Tuesday, June 17, 2008

Quick Catch Up

Just a quick catch up to let you know I am still out here... and reading....

I tried Nick Hornby's A Long Way Down, but just could not get interested in the lives of the characters. They all meet intending to commit suicide from the top of a building on New Year's Eve, but manage to talk each other out of it - for now anyway. Problem is, the characters are not likeable. I did not really care whether they jumped or not. In fact, sometimes you wished they would so you could get to the end of the novel quicker.

I didn't finish, which lets you know exactly what I thought of the book. It's a shame as it was a list text, and I have great respect for Hornby in some ways. Maybe I'm just not into his Weltanschauung.

I'm back at an old favourite right now - Robert Jordan's (seemingly endless) Wheel of Time series. It's a fabulous fantasy epic, that has unfortunately been stretched out too much by the author. But one of my students is progressing through the series, and keeps bringing the books to class, so I have been inspired to give it another bash. I am into the last one of the series - the one after I gave up and decided it would never end.

Of course, my student thinks I am "cheating" by not reading them all again. But they are all 1000 pages long and this is Book 11! You'd never read another entry on this blog again, ever!

So, I will post again when I finish.

Sunday, June 01, 2008

The Memory Keeper's Daughter


Although not a list text, this was a book that I had seen around a lot and heard good things about.
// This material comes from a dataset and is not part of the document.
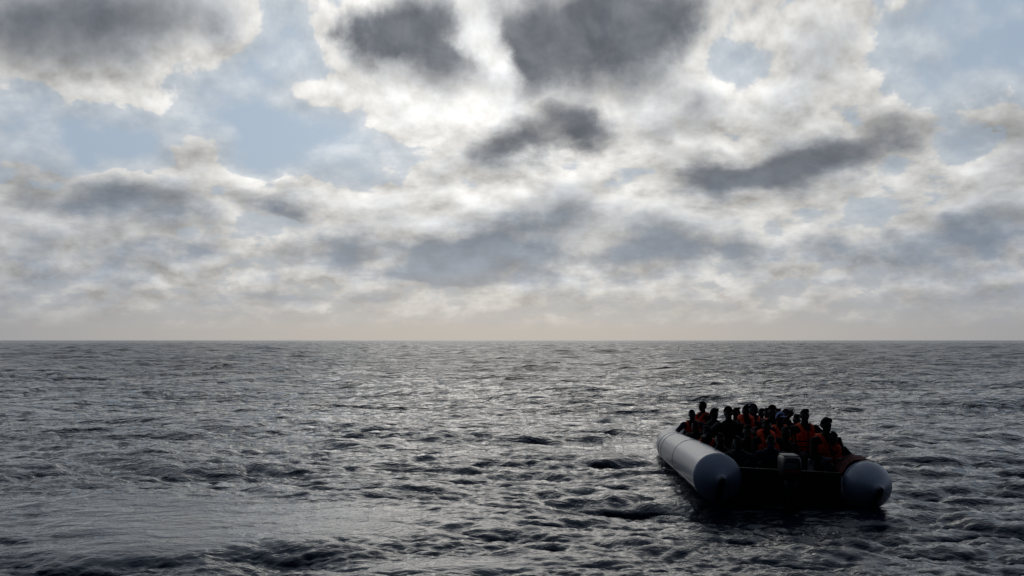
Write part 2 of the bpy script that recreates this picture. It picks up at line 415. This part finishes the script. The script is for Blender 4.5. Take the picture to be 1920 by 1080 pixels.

So when a friend lent it to me, I put it on the reading pile which Rushdie has been severely holding up.

This was an enjoyable read, and certainly not as dense as the Rushdie (even though I enjoyed that too). It surrounds a young doctor (David Henry) and his beautiful wife Norah and begins on the night she gives birth to twins. The boy is healthy and strong, but the girl has Downs Syndrome.

It’s set in the sixties, when such children were carted off to institutions – so we can sort of understand why the doctor’s first reaction is to do this. The problem is, he never tells his wife who believes the baby has died.

Enter Caroline Gill – a trusted nurse who just happens to be in love with Dr Henry. She takes the baby to the facility, and decides she cannot leave her there.

Ultimately the text is all about what makes us do the things we do, and all the characters lives and motives are more complicated than you can imagine. But it is a satisfying read, which refuses to be boxed into stereotypes. Worth reading.